At the start of the novel jekyll is presented as a calm and respectable man. They also describe Utterson as “cold, long, dusty, dreary and somehow loveable.”
Edward Hyde is not a separate personality living in the same body as Henry Jekyll “Hyde” is just Jekyll, having transformer his body into something unrecognisable, acting on unspecified urges that would be unseemly for someone his age and his social standing in Victoria London ( i.e some combination of violence and sex. Torture is especially mentioned.
Jekyll did not create a potion to remove the evil parts of nature. He made a potion that allowed him to express his urges without feeling guilty and without any consequences following his actions that will effect his good name. That’s also why his name is alter ego “Hyde” because Hyde is a disguise, to be worn and discarded like a thick cloak. He might as well called Edward his second name “Mr second” or “Mr mask.”

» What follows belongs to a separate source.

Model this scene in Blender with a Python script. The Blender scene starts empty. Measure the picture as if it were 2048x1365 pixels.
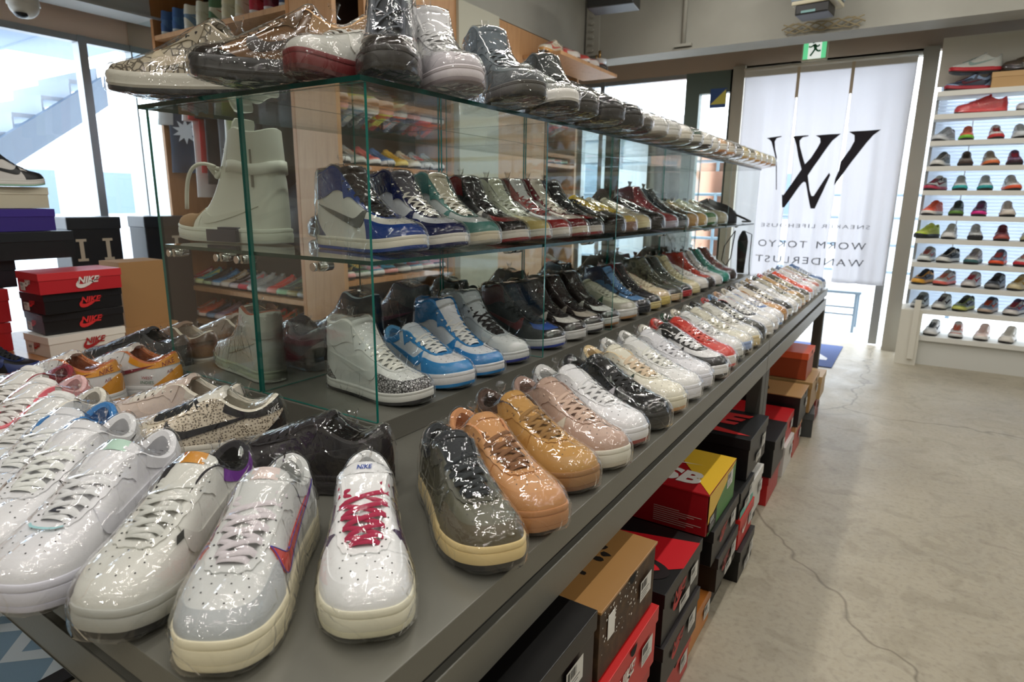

It is Important that if Dr Jekyll and mister Hyde. Dr Jekyll is a well respected Professor. Where as Hyde is a Lower class shlub. Hyde is also much younger then jekyll. It’s just the Hyde gets away with a lot of worse behaviour
Crucially, we never get Hydes point of view. Because it does not exist. Even when he looks like Hyde, Jekyll still thinks of himself as Jekyll in his testament that ends as the “strange case of Dr Jekyll and Mr Hyde. Jekyll always talks about himself in Hydes body using “I” statements: I looked in the mirror and saw Hyde. The pleasures I sought in my disguise, I woke to see I had the hand of Hyde even when describing the murder of Sir Danvers. The worst thing he done as Hyde, Jekyll says “I mauled the unresisting body” and then “I saw my life to be forfeit”
But Jekyll’s an extremely unreliable narrator in this respect, because his own account belies this conclusion. Not just specifically when recounting the times that he was disguised as Hyde and he still refers to himself as Jekyll, but because “Henry Jekyll’s Full Statement of the Case” is written by Jekyll when he’s stuck in the body of Hyde. If there were ever a time for Hyde to exert himself, talk about himself as an autonomous being, it would be then. But he does not. Because he can’t. Because he does not exist.
The fundamental mistake most versions of Jekyll and Hyde make is not understanding that Jekyllwants to do all the things he does as Hyde. He loves being Hyde. He revels in the freedom of being Hyde and it’s only when the consequences catch up to him anyway that his duel personality becomes a problem for him.
This fundamental mistake leads to further misunderstandings. First, Jekyll is not good. He’s not bad, either, so much as Jekyll is a deeply repressed man who has hidden his violent and sexual urges. His biggest sin is that he wants to face no consequences for anything he does.
Second, Hyde is not the accidental result of an unrelated experiment. Hyde is the absolutely intended result of Jekyll’s experiment. Hyde is not Jekyll’s punishment for playing God. Hyde is Jekyll’s reward.
Third, Jekyll is not unaware or out of control when he’s Hyde. He does not wake up with no memory of what happened the night before. He remembers perfectly everything he does as Hyde, because he was in control the whole time.
And finally, Hyde is not a monster. He’s not the grotesque pink giant Hulk of League of Extraordinary Gentlemen or the super-fast, super-strong, super- handsome superhuman of Jekyll. He’s a nasty, brutish, and short ape-like man whose great advantage over Jekyll is that he’s young and seemingly lower class, and therefore can get away with a lot of shit.
Obviously, this rant is one hundred years too late to change the popular perception of this classic of horror. To most people, Jekyll and Hyde is the story of two completely separate personalities, one good and one evil, that share a body and are at war with each other, and that’s not going to change.
That said, I think the original is a much more complicated take on the nature of evil, society, shame, and repression than any that have followed it, and I’d love to see a version that really explored the appeal of Hyde to Jekyll. What would you do if you could be someone else for a night, do whatever you wanted to do, commit whatever sins you wanted to commit, without fear of consequences of any kind? Are we good because we want to be good, or are we good because we just don’t want to be punished?
The idea of evil as “that guy, over there, who takes over my body sometimes against my will” is too simple, and dissociative, and irresponsible. It’s the mistake Jekyll himself makes. Hyde is not someone else who commits Jekyll’s sins for him. Hyde does not exist. Jekyll commits all of his sins on his own.